Zarattini também relatou que o governador paulista teria recorrido ao secretário de Governo de São Paulo, Gilberto Kassab, para influenciar a bancada do PSD no Congresso. De acordo com ele, Tarcísio pediu pessoalmente a Kassab que convencesse o partido a adotar uma postura menos favorável ao governo na votação. “O Tarcísio, via Kassab, enquadrou.
‘Você vai ter que trabalhar lá pra nós’. Botou o Kassab pra pressionar aqui. E ele próprio ligou para reforçar o pedido”, afirmou. Segundo o parlamentar, a atuação de Kassab teria contribuído para o recuo de parte da bancada, o que acabou isolando o relator e o governo, embora quase metade dos deputados do PSD ainda tenha votado com o Planalto contra a retirada da MP da pauta.
Esse movimento, segundo parlamentares governistas, rompeu um acordo fechado em um almoço na casa do presidente da Câmara, Hugo Motta (Republicanos-PB), com a presença do ministro da Fazenda, Fernando Haddad, e líderes do Centrão.
O entendimento previa que o texto seria aprovado com ajustes, reduzindo o impacto tributário sobre bancos e apostas, mas mantendo parte da arrecadação necessária. “Foi traição, foi rompimento de acordo”, disse Zarattini, acrescentando que o governo montou um ‘mapa’ dos parlamentares que romperam o compromisso e que haverá reação política: “Tem que tirar cargo desses que não foram fiéis”.

Tarcísio de Freitas
Tarcísio, Rueda e Ciro Nogueira
O senador Lindbergh Farias (PT-RJ) também citou o envolvimento de Tarcísio e dos dirigentes Rueda e Ciro Nogueira. Segundo ele, o governador paulista “passou o dia ligando e articulando com presidentes de partido para derrotar a medida”. A ação, de acordo com o senador, fez parte de um movimento coordenado para transformar a votação da MP em um ato de oposição direta ao governo federal, unindo bancadas do Centrão e da extrema-direita em torno de um objetivo comum: fragilizar o presidente Lula e dar visibilidade a Tarcísio como alternativa da direita.
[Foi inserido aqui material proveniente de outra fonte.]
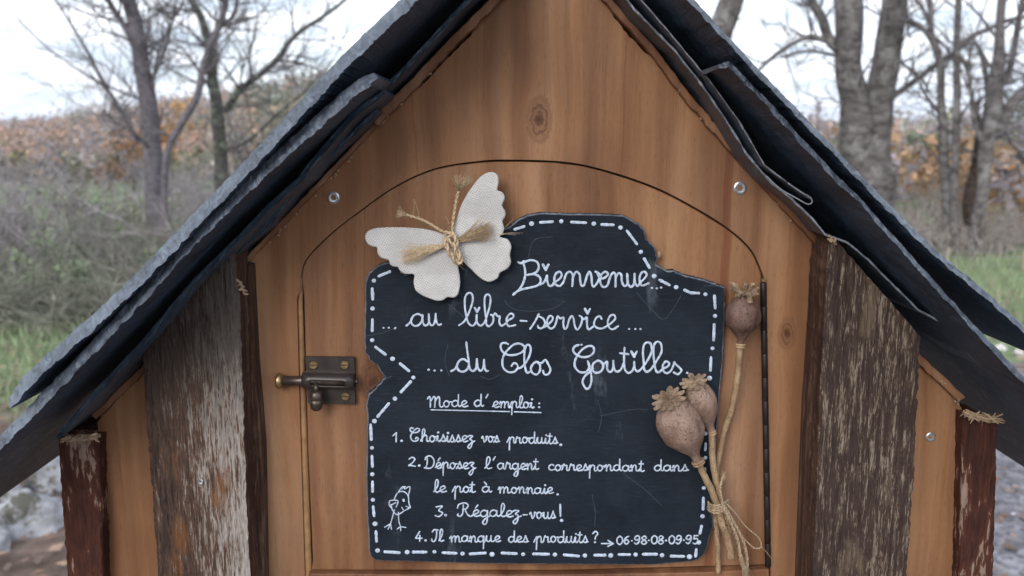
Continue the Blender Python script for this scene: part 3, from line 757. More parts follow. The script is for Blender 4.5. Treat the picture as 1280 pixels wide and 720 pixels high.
# ------------------------------------------------------------------ THE CABINET
cab = empty('wooden_cabinet', (0, 0.12, 0), 'brown wooden self-service cabinet with an arched door and a steep slate roof', 'cabinet')
def part(name, V, F, mat, parent=None, **k):
    o = mk(name, V, F, mat, parent or cab, **k); triangulate(o); return o
arch = [(377, 372), (376, 350), (382, 325), (410, 295), (445, 267), (495, 232), (545, 210), (600, 201), (640, 199.5), (705, 202), (755, 212), (815, 232), (865, 257), (910, 285), (940, 313), (955, 346)]
archs = [tuple(p) for p in cr([(a, b, 0) for a, b in arch], 6)]
archs = [(p[0], p[1]) for p in archs]
bot = 1010
# frame round the door, one piece with the gable
outer = [(141, bot), (132, 720), (122, 527)]
lg = [(122, 527), (200, 443), (310, 328), (390, 243), (470, 160), (515, 112), (560, 66), (625, 0), (693, -70)]
rg = [(693, -70), (755, 0), (810, 64), (860, 129), (920, 198), (1000, 285), (1060, 350), (1140, 440), (1202, 510)]
def wob(pts, amp, s=0):
    out = []
    for i, p in enumerate(resample([(a, b, 0) for a, b in pts], 5)):
        out.append((p.x + amp * n3(p.x * .11, p.y * .11, s) + amp * .6 * n3(p.x * .5, p.y * .5, s), p.y + amp * n3(p.y * .13, p.x * .1, s + 4)))
    return out
open_left = [(371, 372), (373, 450), (376, 560), (381, 720), (389, bot)]
open_right = [(957, 360), (959, 500), (963, 720), (967, bot)]
def gap(pts, y0, y1, d, sgn, sd):
    return [(x + sgn * d * .7 * k, y + d * .7 * k) for x, y in pts for k in [smooth(y0, y0 + 12, y) * (1 - smooth(y1 - 14, y1, y)) * (.75 + .8 * abs(n3(y * .13, sd, 0)))]]
frame_poly = [(141, bot), (132, 720)] + gap(wob(lg, 1.3, 2), 28, 118, 5.5, 1, 2) + gap(wob(rg, 1.3, 5), 4, 74, 5.5, -1, 6) + [(1199, 720), (1192, bot)] + list(reversed(open_right)) + list(reversed(archs[3:])) + open_left
V, F = slab(frame_poly, 0.0, 0.0055, 0)
part('front_panel', V, F, M_panel)
# door
def inset_arch(d_l, d_t):
    out = []
    n = len(archs)
    for i, (x, y) in enumerate(archs):
        a, b = archs[max(0, i - 1)], archs[min(n - 1, i + 1)]
        t = Vector((b[0] - a[0], b[1] - a[1])).normalized(); nn = Vector((-t.y, t.x))
        d = d_l + (d_t - d_l) * smooth(440, 640, x) * (1 - 0.35 * smooth(860, 950, x))
        out.append((x + nn.x * d, y + nn.y * d))
    return out
ia = inset_arch(1.2, 2.7)
ia = [(x, y + .7 * n3(x * .05, 1, 1) + .35 * n3(x * .25, 1, 3)) for x, y in ia]
door_poly = [(391, 700), (389.5, 712.5), (700, 713), (957, 706), (957, 600), (953, 500), (952, 360)] + list(reversed([p for p in ia if p[0] < 952 and not (p[0] < 400 and p[1] > 350)])) + [(380, 372), (382, 450), (385, 560)]
V, F = slab(door_poly, 0.0012, 0.0055, 0.0005)
door = part('door', V, F, M_door)
# rebate strip added behind the joint, so the gap shows dark brown, not black
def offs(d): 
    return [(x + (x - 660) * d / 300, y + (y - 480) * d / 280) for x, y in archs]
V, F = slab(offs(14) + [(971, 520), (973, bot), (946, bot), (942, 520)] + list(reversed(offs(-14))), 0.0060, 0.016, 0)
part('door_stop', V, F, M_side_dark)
# filler strip added in the left joint, stands in for the frame's lit edge
b = MB(); b.tube([P(x, y, 0.0030) for x, y in [(381, 312), (377, 340), (375.5, 380), (379, 500), (382, 600), (386, 720), (394, bot)]], [.0003, .0012, .0018, .0022, .0024, .0026, .003], 12)
b.build('bead', M_bead, cab, smooth=True)
# sill below the door
V, F = slab(wob([(386, 717.5), (520, 719), (700, 719), (880, 716), (962, 712)], 0.6, 9) + [(966, 800), (968, bot), (392, bot)], -0.004, 0.015, 0.0008)
part('sill_board', V, F, M_raw)
# box behind: sides, back, floor
b = MB()
xl, xr = P(150, 720).x, P(1185, 720).x; zb = P(640, bot).z
b.box((xl, 0.0152, zb), (xl + .012, 0.27, P(150, 500).z)); b.build('side_board', M_panel, cab)
b = MB(); b.box((xr - .012, 0.0152, zb), (xr, 0.27, P(1185, 500).z)); b.build('side_board', M_panel, cab)
b = MB(); b.box((xl + .012, 0.0152, zb), (xr - .012, 0.27, zb + .015)); b.build('floor_board', M_panel, cab)
V, F = slab([(141, bot), (132, 720)] + lg + rg[1:] + [(1199, 720), (1192, bot)], 0.0, 0.015)
V = [(v[0] * (0.96), v[1] + 0.271, v[2]) for v in V]
part('back_panel', V, F, M_panel)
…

O deputado Rogério Correia (PT-MG) detalhou que o texto original da MP previa uma arrecadação de R$ 36 bilhões, mas que o relator havia fechado um acordo para reduzir esse valor para cerca de R$ 20 bilhões, diminuindo o alcance das taxações sobre bilionários, bancos e apostas. “Esse acordo estava praticamente feito. Aí o que aconteceu? Tarcísio, Rueda, etc., Tarcísio principalmente, disse que só seria candidato se todos se unissem contra o presidente Lula, antecipando um processo eleitoral de 2026 do Centrão com a extrema-direita”, afirmou Correia. Para o deputado, o movimento repete a aliança que se formou em torno da PEC da Bandidagem e do PL da Anistia a golpistas, reunindo forças conservadoras contra o governo.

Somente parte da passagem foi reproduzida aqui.